Selon des informations révélées jeudi par le Washington Post, le président américain Joe Biden a demandé au directeur de la CIA William Burns de se rendre dans les prochains jours en Europe pour rencontrer les chefs des services de renseignement israélien et égyptien, David Barnea et Abbas Kamel, et le Premier ministre du Qatar, Mohammed ben Abdulrahman al-Thani.
Ils devraient discuter d’un « accord majeur » qui impliquerait la libération de tous les otages encore détenus à Gaza et d’une longue trêve entre Israël et le Hamas, en guerre depuis les attaques du mouvement islamiste palestinien sur le sol israélien le 7 octobre.
« On ne peut que constater que les agendas des uns et des autres s’entrechoquent en ce moment, entre un Benjamin Netanyahu qui apparaît comme voulant poursuivre la guerre coûte que coûte, un Hamas qui se dit prêt à accepter une trêve et des Qataris qui cherchent à décrocher un accord qui, tel un trophée, viendrait couronner leur diplomatie, observe Karim Sader, politologue et consultant spécialiste des pays du Golfe.
Le Premier ministre israélien, peut-être frustré par les résultats de son offensive à Gaza, en a assez de voir le Qatar jouer un double jeu, accueillant d’un côté les responsables du Hamas et de l’autre une importante présence militaire américaine. »
Et d’ajouter : « Netanyahu semble s’être engagé dans une fuite en avant qui lui sert politiquement à gagner du temps alors qu’il devra rendre des comptes à un moment ou à un autre, sur les attaques du 7 octobre, la faillite sécuritaire et la question des otages.
Or, du point de vue du Qatar, son jusqu’au-boutisme, ainsi que celui de ses alliés radicaux comme Bezalel Smotrich, compromettent les négociations et risquent de lui faire perdre la main sur un dossier sur lequel le monde entier a les yeux rivés et qui permet à Doha d’apparaître comme l’entremetteur idéal. »
Qui a fait fuiter l’enregistrement ?
Dans un premier temps, des sources au sein du gouvernement israélien ont laissé entendre dans les médias locaux que ce sont les familles des otages qui ont fait fuiter l’enregistrement dans lequel Benjamin Netanyahu s’en prend au Qatar.
En réaction, les familles en question ont publié un communiqué rejetant la responsabilité des fuites sur l’équipe de Benjamin Netanyahu.

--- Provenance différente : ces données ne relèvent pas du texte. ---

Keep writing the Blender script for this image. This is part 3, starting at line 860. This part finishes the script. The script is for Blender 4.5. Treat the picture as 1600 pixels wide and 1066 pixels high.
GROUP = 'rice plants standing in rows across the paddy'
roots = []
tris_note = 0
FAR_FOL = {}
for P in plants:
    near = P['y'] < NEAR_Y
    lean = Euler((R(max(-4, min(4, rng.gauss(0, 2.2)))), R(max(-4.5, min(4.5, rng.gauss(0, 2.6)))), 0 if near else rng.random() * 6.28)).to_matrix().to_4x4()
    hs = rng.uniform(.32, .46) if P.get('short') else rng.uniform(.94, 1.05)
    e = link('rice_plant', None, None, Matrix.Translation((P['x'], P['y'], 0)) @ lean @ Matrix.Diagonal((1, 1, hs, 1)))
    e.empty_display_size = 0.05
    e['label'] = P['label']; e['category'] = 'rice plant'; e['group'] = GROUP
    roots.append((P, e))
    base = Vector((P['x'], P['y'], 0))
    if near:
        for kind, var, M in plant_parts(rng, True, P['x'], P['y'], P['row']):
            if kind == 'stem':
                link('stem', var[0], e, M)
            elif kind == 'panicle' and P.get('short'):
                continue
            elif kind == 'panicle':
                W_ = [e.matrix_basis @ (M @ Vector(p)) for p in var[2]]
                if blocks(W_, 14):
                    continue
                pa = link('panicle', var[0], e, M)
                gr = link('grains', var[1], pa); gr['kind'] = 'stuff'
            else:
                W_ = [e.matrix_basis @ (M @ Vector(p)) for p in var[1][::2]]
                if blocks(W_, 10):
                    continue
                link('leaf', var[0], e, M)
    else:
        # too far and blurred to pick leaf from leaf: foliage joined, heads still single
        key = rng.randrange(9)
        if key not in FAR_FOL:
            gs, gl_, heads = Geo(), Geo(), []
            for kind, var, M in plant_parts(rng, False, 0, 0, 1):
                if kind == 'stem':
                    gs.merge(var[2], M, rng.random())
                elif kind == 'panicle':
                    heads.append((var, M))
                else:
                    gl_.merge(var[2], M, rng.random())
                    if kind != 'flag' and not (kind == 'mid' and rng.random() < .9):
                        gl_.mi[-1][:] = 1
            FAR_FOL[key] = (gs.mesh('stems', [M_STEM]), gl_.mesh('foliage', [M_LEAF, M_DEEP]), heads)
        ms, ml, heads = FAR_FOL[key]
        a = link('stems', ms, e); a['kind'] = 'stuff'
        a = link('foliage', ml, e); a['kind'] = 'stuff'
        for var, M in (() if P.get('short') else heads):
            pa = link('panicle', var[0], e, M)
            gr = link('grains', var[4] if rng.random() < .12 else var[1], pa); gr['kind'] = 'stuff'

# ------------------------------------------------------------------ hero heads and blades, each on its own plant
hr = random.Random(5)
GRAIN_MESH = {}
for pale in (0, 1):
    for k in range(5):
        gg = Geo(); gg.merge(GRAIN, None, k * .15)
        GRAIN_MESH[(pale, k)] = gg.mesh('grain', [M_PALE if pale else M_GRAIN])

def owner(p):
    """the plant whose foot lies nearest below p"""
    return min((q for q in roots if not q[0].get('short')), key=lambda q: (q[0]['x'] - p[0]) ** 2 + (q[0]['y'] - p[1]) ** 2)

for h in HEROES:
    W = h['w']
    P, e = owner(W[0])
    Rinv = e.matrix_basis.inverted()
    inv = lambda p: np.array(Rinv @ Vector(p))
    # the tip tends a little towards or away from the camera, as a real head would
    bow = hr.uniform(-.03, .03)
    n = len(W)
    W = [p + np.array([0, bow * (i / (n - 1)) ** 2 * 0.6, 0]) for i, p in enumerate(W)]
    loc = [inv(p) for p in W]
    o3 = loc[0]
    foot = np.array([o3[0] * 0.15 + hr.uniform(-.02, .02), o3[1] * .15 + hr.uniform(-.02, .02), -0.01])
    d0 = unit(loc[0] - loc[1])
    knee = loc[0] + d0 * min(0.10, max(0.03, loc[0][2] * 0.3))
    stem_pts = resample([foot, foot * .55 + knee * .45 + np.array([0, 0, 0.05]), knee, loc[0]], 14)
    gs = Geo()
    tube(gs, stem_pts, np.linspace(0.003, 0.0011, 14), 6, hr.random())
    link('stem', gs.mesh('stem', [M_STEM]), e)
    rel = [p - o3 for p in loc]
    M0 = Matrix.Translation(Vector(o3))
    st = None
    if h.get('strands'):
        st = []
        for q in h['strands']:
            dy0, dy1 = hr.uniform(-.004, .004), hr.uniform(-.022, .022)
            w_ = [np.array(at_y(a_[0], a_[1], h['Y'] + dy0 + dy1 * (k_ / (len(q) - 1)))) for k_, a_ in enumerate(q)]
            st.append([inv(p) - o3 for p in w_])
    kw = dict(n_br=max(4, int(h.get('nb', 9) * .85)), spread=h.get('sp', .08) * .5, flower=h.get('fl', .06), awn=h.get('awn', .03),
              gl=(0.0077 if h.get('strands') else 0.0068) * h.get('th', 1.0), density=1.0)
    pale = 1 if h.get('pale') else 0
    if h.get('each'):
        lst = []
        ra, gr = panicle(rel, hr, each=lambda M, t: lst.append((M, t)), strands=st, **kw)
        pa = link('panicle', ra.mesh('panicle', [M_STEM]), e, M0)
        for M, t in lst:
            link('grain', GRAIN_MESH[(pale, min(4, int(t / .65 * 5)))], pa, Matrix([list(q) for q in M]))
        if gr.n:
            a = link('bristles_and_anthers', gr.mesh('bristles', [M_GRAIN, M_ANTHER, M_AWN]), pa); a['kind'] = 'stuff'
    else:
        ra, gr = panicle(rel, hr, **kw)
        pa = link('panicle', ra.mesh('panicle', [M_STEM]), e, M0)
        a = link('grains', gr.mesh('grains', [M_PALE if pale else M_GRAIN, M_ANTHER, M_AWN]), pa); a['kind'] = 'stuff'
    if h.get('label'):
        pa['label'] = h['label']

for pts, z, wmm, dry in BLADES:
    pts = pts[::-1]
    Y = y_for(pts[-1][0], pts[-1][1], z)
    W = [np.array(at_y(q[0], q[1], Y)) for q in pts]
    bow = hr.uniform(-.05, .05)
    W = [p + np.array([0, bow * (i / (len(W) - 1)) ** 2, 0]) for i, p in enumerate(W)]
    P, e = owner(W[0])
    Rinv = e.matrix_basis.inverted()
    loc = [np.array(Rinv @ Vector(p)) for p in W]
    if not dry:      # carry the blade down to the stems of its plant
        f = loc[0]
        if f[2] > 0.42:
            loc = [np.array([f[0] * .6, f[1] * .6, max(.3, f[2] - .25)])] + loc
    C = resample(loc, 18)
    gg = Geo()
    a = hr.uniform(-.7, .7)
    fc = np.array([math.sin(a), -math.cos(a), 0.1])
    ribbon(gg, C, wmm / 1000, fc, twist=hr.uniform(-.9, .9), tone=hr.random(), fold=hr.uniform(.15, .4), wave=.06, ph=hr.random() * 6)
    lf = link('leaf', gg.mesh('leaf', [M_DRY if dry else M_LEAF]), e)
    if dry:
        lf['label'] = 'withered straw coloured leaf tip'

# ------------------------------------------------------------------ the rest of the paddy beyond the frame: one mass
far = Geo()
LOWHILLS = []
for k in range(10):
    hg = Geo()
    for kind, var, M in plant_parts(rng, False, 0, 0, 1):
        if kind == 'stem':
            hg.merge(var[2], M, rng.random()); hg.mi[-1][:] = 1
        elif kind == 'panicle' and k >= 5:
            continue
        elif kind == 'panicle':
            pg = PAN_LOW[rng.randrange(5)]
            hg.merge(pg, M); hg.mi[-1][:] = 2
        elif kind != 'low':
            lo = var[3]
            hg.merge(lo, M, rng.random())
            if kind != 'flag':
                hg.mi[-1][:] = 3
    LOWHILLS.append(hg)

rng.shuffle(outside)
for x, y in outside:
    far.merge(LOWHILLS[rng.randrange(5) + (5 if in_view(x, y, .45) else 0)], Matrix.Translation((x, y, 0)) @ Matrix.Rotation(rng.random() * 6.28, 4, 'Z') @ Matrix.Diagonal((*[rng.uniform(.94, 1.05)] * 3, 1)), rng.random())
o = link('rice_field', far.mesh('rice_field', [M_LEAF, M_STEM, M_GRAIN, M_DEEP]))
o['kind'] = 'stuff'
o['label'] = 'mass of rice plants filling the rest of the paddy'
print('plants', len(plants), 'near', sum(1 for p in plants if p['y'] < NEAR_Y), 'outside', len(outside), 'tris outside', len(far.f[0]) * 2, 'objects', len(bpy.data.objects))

« Toutes les conversations lors des entretiens avec le Premier ministre sont enregistrées par son bureau et ses collaborateurs présents à la réunion, et les téléphones des familles participant à la réunion ont été confisqués à l’entrée. »
« La décision concernant la fuite d’informations relatives à l’accord et à ses intermédiaires incombe au bureau du Premier ministre », est-il encore écrit dans le communiqué.
« Pointer du doigt aujourd’hui ce qu’il qualifie de ‘duplicité du Qatar’ montre qu’il s’agit d’une manœuvre politicienne bien réfléchie de Netanyahu consistant à décrédibiliser et à saper les efforts de médiation du Qatar, des États-Unis et de l’Égypte, estime Karim Sader.
Jusqu’ici, il semble que le double jeu du Qatar ne le dérangeait pas, alors que Doha était un médiateur bien utile, pour lui et pour les Occidentaux en général, pour échanger indirectement avec le Hamas, ou encore lorsque l’argent qatari a servi à payer les salaires des fonctionnaires de Gaza… avec le feu vert d’Israël. »
Le Qatar a octroyé à partir de 2018, et avec l’accord de Tel-Aviv, des centaines de millions de dollars d’aide à destination de la bande de Gaza, un territoire dirigé de facto par le Hamas et soumis à un blocus israélien depuis 2007. En 2021, cette aide à la population palestinienne s’élevait selon Doha à 331 millions d’euros.
Le Qatar, un coupable idéal en cas d’échec des négociations ?
« En coulisses, les deux pays ont été régulièrement en contact ces dernières années, souligne Karim Sader. Notamment au niveau des services de renseignements, bien que leurs relations diplomatiques sont, officiellement, en froid depuis 2009. »
Depuis les attaques du 7 octobre, la presse israélienne a fréquemment fait état de visites de hauts responsables du renseignement à Doha pour faire avancer les négociations sur le dossier des otages.
Bien avant les accords d’Abraham de 2020, qui ont permis de normaliser des rapports diplomatiques entre Israël et certains pays arabes comme les Émirats arabes unis, le Qatar a accueilli pendant plus d’une décennie un bureau de représentation commerciale d’Israël sur son sol.
Un bureau qui a ouvert en 1996, et dont Doha a fermé les portes en 2009… pour protester contre une offensive israélienne à Gaza.
En provoquant, sciemment ou non, une polémique avec le Qatar, le Premier ministre israélien, de nouveau sous la pression de la rue avec des manifestations réclamant son départ et de nouvelles élections, désigne à l’avance un coupable en cas d’échec éventuel des négociations.
« S’il refuse l’accord, parce que les conditions ne lui conviennent pas ou parce qu’il risque de briser l’élan militaire qui lui permet de rester au pouvoir, Benjamin Netanyahu pourra faire porter la responsabilité de l’échec des tractations au Hamas, et au Qatar et à son double jeu », conclut Karim Sader.